Kyle Barnett Jul. 10, 2015, 3:22pm


NEW ORLEANS – Several attorneys are set to receive big paydays following last week’s $18.7 billion settlement between BP and five Gulf states along with more than 500 municipalities concerning damages stemming from the 2010 Gulf oil spill.

In what some have deemed the hidden cost of last week’s settlement, several law firms throughout the country representing hundreds of municipalities involved in the settlement stand to earn legal fees worth up to a quarter of the total settlement.

In Louisiana, the number of local governments in line to accept the settlement has grown. On Wednesday alone, the Orleans Parish School Board agreed to accept a $22.7 million award, the Lafourche Parish council voted to accept an $8 million settlement, Gretna lawmakers took $3.29 million offered to them and Slidell leaders received a $3 million award.

The names of the private law firms representing these municipalities have not been publicly disclosed, nor have the details of the contingency fee contracts used to hire the outside lawyers. However, in each instance it is expected that attorneys’ fees will eat up between 20-30 percent of these proposed settlements.

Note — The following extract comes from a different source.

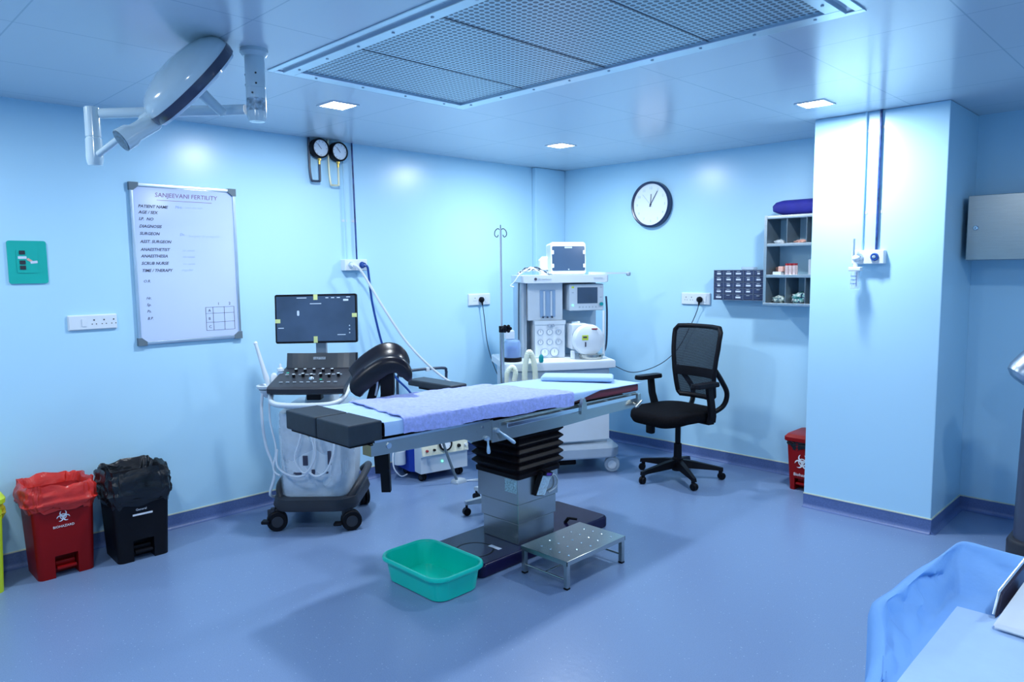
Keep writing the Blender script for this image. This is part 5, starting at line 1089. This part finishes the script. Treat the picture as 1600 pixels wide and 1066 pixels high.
mb = MB(); corr(mb, [(-0.29, -0.06, 0.66), (-0.292, -0.065, 0.80), (-0.280, -0.065, 0.90), (-0.258, -0.065, 0.950), (-0.230, -0.065, 0.90), (-0.215, -0.065, 0.80), (-0.215, -0.06, 0.66)], 0.019)
corr(mb, [(-0.43, -0.055, 0.70), (-0.425, -0.06, 0.79), (-0.40, -0.06, 0.835), (-0.375, -0.06, 0.84), (-0.36, -0.06, 0.80), (-0.37, -0.055, 0.74)], 0.017); mb.obj('breathing_hose', m_cream_hose, t)
mb = MB(); mb.lathe([(0.012, 0), (0.018, 0.01), (0.018, 0.04), (0.008, 0.06)], (-0.155, -0.005, 0.8625), seg=16); mb.obj('breathing_mask_valve', m_tealglass, t)
# things on top of the machine
t = thing('patient_monitor', 'white patient monitor with dark screen on top of the anaesthesia workstation', 'monitor', (0.0, 0.0, 0.0), math.radians(56))
AM = Matrix.Translation((0.995, -1.155, 0)) @ Matrix.Rotation(math.radians(56), 4, 'Z')
t.location = AM @ V((0.145, 0.33, TWH + 0.0585))
mb = MB(); F0 = frame((0, 0, 0.128), (1, 0, 0), (0, 0.06, 1))
mb.loft([rr(0.285, 0.245, 0.022, 5, z_) for z_ in (-0.13,)] + [rr(0.285, 0.245, 0.022, 5, -0.02), rr(0.288, 0.250, 0.024, 5, 0.0), rr(0.278, 0.24, 0.022, 5, 0.012)], True, F0); mb.box(-0.13, 0.13, -0.01, 0.13, 0.0, 0.014, bev=0.004); bd = mb.obj('monitor_housing', m_white, t)
mb = MB(); plate(mb, 0.0, -0.002, 0.262, 0.190, 0.010, 0.012, 0.0145, F0); mb.obj('screen', m_screen2, bd)
mb = MB()
for sx in (-1, 1):
    for y in (0.046, -0.058): plate(mb, sx * 0.127, y, 0.020, 0.030, 0.004, 0.012, 0.0165, F0)
mb.obj('bezel_tabs', m_white, bd)
mb = MB(); plate(mb, 0.0, 0.083, 0.06, 0.012, 0.002, 0.0145, 0.0152, F0); plate(mb, 0.0, -0.086, 0.010, 0.010, 0.004, 0.0145, 0.0152, F0); mb.obj('maker_label', m_grey, bd)
mb = MB(); mb.loft([rr(0.08, 0.07, 0.025, 5, z_, -0.165, 0.11) for z_ in (0.0, 0.03)]); mb.loft([rr(0.09, 0.08, 0.03, 5, 0.04, -0.165, 0.11), rr(0.09, 0.08, 0.03, 5, 0.115, -0.165, 0.11), rr(0.05, 0.05, 0.02, 5, 0.145, -0.155, 0.11)]); mb.obj('parameter_module', m_white, t)
t = thing('cable_bundle', 'tangle of white and dark monitor cables on top of the anaesthesia workstation', 'cables', AM @ V((-0.12, 0.36, TWH + 0.0585)), math.radians(56))
rnd = random.Random(4)
for k in range(9):
    x0 = -0.15 + rnd.uniform(0, 0.04); pts = []
    for q in range(7):
        pts.append((x0 + q * 0.034, -0.06 + rnd.uniform(-0.05, 0.06), 0.012 + 0.045 * math.sin(PI * q / 6) * rnd.uniform(0.5, 1.0) + 0.004 * (k % 3)))
    mb = MB(); mb.tube(pts, 0.005, seg=6); mb.obj('cable', (m_hosew, m_lgrey, m_cable)[k % 3 if k != 7 else 0], t)
mb = MB(); mb.tube([(-0.12, -0.10, 0.02), (-0.15, -0.13, 0.0), (-0.19, -0.15, -0.05), (-0.22, -0.15, -0.075), (-0.19, -0.155, -0.085)], 0.004, seg=6); mb.obj('cable', m_lgrey, t)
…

For example, in Jefferson Parish where the council voted Thursday to accept the proposed $53.1 million settlement from BP, nearly a quarter of the funds will go to the Gretna-based law firm Gaudry, Ranson, Higgins and Gremillion.

Under a contingency fee contract which allows the firm to receive 25 percent of the first $25 million, 20 percent of the next equivalent-size amount and 15 percent of the remainder, Gaudry Ranson will get $11.7 million, or 22 percent of that total.

In the state capitol, the “Visit Baton Rouge” tourism bureau received $65,000, of which, according to The Advocate, $19,500 is slated to got to attorneys and other expenses.

In addition to the plethora of attorneys who will benefit from municipal settlements, the team of private lawyers hired by Louisiana Attorney General James “Buddy” Caldwell to represent the state also stand to profit significantly.

“Eight of the eleven law firms working on the state’s case made political contributions to the Attorney General,” Melissa Landry, executive director of the legal watchdog group Louisiana Lawsuit Abuse Watch, said. “Over the last five years, they’ve submitted legal bills totaling more than $13.2 million. Now they want their money, but I hope auditors and state lawmakers will take a good long look at these bills before making any payouts.

“Some of the state’s lawyers were accused of sleeping in court, while others submitted invoices suggesting they worked 13 hours a day, every day for three months straight. There’s no question this is a runaway gravy train that needs to be stopped.”

Meanwhile, former Army Lt. Gen. Russel Honoré published an editorial yesterday entitled “BP settlement: Tens of millions for lawyers, not nearly enough for the coast” on the The Lens where he also decried the fees paid out to attorneys.

“BP’s payments to the state of Louisiana’s are far less than they should be. And yet the private lawyers hired by Louisiana Attorney General Buddy Caldwell to represent the state will be rewarded handsomely for this debacle,” Honoré said.

Honoré also touched on how the private attorneys were hired by the state.

“The no-bid process of using state money to pay private lawyers must be halted immediately. It is unseemly,” Honoré said.